Data >>
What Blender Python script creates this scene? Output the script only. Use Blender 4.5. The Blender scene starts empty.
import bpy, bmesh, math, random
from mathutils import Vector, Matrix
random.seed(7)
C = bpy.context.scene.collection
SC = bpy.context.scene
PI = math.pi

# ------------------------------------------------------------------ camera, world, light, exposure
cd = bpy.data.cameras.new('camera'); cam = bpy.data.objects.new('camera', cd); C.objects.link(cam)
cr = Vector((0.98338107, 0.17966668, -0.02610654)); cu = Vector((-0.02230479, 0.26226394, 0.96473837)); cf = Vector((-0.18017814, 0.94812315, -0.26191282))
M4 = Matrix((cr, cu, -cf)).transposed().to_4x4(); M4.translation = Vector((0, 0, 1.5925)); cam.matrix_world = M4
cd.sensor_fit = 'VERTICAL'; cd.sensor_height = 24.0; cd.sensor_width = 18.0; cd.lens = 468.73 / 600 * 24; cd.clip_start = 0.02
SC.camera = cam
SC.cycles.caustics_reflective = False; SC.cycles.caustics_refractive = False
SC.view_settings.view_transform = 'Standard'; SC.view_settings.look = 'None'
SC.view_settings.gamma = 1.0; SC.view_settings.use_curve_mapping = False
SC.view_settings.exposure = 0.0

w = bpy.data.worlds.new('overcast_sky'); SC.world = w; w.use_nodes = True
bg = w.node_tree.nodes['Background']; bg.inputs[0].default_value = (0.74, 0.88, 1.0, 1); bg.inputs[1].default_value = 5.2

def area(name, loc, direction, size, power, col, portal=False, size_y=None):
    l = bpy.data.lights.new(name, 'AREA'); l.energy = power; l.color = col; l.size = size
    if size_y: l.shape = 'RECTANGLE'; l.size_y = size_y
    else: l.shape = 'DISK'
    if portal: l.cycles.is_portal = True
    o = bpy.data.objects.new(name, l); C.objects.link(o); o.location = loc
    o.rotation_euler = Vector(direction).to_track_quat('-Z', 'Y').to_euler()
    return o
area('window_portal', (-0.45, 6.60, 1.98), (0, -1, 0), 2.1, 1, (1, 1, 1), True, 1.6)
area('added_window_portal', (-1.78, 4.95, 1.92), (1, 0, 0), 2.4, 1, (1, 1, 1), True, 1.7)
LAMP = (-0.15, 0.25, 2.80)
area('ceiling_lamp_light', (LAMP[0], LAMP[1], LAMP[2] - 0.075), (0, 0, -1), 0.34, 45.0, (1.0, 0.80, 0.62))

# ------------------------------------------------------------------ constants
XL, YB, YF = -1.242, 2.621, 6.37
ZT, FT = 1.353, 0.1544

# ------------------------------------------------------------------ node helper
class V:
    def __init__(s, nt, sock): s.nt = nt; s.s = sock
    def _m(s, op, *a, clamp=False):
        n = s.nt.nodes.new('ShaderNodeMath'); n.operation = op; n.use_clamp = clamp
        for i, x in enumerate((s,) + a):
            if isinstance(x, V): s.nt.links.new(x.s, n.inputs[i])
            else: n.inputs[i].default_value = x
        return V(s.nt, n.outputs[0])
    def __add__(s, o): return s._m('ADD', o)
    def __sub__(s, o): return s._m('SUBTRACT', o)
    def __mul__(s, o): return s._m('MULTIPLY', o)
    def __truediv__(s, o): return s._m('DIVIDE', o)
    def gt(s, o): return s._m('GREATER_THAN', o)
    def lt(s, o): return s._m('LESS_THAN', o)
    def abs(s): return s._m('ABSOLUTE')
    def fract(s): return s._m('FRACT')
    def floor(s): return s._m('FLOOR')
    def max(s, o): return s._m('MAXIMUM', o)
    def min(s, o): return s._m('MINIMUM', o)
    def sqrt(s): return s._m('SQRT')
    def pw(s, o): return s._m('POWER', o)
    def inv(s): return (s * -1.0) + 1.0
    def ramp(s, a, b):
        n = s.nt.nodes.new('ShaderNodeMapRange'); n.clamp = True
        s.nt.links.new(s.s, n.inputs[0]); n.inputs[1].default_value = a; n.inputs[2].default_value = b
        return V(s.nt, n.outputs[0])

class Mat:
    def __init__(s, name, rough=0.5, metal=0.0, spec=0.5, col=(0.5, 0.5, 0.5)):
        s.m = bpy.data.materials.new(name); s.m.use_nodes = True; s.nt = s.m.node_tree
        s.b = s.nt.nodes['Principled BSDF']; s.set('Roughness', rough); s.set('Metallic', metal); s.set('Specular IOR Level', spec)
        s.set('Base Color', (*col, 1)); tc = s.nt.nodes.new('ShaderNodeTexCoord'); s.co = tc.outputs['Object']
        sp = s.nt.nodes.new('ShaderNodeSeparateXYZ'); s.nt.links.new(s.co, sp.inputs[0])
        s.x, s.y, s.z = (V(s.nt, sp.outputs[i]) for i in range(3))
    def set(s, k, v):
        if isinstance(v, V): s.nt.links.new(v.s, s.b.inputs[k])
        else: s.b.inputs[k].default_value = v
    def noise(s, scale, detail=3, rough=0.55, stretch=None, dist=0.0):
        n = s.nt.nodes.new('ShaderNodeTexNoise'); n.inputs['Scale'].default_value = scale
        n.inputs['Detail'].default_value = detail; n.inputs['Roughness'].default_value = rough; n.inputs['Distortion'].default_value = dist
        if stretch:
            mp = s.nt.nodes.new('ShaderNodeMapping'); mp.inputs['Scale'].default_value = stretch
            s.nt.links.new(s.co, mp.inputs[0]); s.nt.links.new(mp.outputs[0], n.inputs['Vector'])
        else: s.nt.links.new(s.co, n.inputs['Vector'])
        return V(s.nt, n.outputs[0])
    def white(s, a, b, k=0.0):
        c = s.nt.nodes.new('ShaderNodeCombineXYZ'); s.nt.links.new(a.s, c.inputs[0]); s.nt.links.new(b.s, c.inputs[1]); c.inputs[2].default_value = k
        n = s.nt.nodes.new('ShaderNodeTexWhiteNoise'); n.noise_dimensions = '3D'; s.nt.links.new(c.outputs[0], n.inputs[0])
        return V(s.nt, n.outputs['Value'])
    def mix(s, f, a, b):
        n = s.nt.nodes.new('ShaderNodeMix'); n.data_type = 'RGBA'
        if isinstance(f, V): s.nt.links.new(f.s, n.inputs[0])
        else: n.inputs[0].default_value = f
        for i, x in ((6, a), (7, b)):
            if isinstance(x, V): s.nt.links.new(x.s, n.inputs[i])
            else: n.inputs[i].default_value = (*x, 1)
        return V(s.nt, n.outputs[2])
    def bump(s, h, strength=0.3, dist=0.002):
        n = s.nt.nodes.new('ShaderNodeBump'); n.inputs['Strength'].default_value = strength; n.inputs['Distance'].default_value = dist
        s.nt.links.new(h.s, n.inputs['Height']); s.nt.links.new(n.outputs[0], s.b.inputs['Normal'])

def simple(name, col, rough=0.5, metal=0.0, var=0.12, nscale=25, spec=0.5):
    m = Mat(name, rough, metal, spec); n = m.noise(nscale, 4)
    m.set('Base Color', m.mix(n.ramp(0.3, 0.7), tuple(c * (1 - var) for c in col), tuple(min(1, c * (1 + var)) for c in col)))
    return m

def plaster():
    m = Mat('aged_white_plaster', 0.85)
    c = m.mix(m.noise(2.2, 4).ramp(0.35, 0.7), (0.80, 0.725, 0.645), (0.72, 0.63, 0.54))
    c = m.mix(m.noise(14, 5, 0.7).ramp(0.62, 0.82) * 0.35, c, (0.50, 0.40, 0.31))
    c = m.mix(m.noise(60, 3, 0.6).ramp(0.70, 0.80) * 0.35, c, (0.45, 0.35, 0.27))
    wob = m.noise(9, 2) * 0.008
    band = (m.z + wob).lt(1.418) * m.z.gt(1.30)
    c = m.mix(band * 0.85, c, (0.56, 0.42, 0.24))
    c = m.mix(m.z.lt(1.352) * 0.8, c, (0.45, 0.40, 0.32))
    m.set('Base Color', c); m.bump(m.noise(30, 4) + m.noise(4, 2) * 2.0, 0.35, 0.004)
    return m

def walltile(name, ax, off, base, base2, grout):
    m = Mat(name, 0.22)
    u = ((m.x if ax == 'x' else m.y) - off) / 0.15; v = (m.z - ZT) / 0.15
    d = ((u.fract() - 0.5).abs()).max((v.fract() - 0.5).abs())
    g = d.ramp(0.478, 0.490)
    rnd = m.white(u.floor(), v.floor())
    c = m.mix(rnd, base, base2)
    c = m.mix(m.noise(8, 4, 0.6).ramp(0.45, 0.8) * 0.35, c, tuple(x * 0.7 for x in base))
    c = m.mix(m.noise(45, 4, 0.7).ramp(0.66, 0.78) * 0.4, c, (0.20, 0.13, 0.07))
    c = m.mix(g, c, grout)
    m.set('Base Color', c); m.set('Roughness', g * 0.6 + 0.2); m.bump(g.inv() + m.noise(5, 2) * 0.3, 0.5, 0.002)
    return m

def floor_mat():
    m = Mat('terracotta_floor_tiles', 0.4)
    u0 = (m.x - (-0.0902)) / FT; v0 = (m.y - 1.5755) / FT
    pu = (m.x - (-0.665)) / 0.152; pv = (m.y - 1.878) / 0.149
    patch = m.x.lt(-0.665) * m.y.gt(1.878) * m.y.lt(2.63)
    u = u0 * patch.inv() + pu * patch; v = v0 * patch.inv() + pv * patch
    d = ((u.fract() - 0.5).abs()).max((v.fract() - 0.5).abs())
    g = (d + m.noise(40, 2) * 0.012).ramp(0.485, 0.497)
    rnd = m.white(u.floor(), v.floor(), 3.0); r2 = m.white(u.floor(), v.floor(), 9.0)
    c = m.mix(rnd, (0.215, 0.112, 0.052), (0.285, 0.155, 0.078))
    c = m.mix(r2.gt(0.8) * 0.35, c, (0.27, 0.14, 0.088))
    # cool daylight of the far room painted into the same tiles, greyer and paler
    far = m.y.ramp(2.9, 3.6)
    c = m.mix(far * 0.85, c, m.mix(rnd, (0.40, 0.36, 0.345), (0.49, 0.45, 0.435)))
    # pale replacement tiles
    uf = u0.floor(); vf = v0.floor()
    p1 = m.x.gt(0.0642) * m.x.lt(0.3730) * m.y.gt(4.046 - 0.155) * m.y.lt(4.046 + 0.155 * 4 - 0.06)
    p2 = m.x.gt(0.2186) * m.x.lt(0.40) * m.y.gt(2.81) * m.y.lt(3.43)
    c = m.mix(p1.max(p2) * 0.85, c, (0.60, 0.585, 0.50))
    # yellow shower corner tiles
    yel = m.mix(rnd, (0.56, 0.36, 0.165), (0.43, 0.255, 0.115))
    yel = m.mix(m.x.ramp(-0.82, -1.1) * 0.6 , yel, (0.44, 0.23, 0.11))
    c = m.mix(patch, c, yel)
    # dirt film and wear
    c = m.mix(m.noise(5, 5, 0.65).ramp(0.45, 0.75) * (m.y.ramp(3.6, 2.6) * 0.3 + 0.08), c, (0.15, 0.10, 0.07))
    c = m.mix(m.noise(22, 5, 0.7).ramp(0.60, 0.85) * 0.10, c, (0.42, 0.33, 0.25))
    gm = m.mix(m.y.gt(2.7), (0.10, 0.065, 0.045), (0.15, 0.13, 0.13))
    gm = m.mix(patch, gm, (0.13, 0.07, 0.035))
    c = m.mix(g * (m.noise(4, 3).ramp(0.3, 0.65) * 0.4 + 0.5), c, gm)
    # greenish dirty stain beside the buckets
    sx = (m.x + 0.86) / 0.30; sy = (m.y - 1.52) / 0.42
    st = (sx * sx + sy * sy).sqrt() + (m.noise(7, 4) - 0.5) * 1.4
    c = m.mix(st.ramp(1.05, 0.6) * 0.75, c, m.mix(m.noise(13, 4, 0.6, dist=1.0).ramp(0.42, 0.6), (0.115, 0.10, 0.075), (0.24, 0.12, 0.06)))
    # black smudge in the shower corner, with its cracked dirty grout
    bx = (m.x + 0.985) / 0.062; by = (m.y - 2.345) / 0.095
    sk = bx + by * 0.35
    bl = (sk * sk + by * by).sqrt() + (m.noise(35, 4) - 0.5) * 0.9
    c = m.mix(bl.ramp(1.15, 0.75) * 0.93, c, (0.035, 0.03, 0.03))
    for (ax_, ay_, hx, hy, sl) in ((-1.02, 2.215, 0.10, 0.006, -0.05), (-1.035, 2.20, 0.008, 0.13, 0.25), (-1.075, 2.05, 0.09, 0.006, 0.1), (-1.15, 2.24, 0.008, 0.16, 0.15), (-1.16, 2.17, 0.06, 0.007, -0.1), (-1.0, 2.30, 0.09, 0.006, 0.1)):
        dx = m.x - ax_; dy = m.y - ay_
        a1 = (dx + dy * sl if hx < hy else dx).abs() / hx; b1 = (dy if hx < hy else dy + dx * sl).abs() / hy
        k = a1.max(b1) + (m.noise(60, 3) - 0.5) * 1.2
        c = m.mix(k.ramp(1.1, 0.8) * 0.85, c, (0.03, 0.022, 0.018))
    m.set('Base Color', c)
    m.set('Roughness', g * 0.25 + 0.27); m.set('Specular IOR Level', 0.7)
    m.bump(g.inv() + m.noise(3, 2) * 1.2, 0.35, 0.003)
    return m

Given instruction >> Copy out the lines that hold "scene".

Expected answer >>
What Blender Python script creates this scene? Output the script only. Use Blender 4.5. The Blender scene starts empty.
C = bpy.context.scene.collection
SC = bpy.context.scene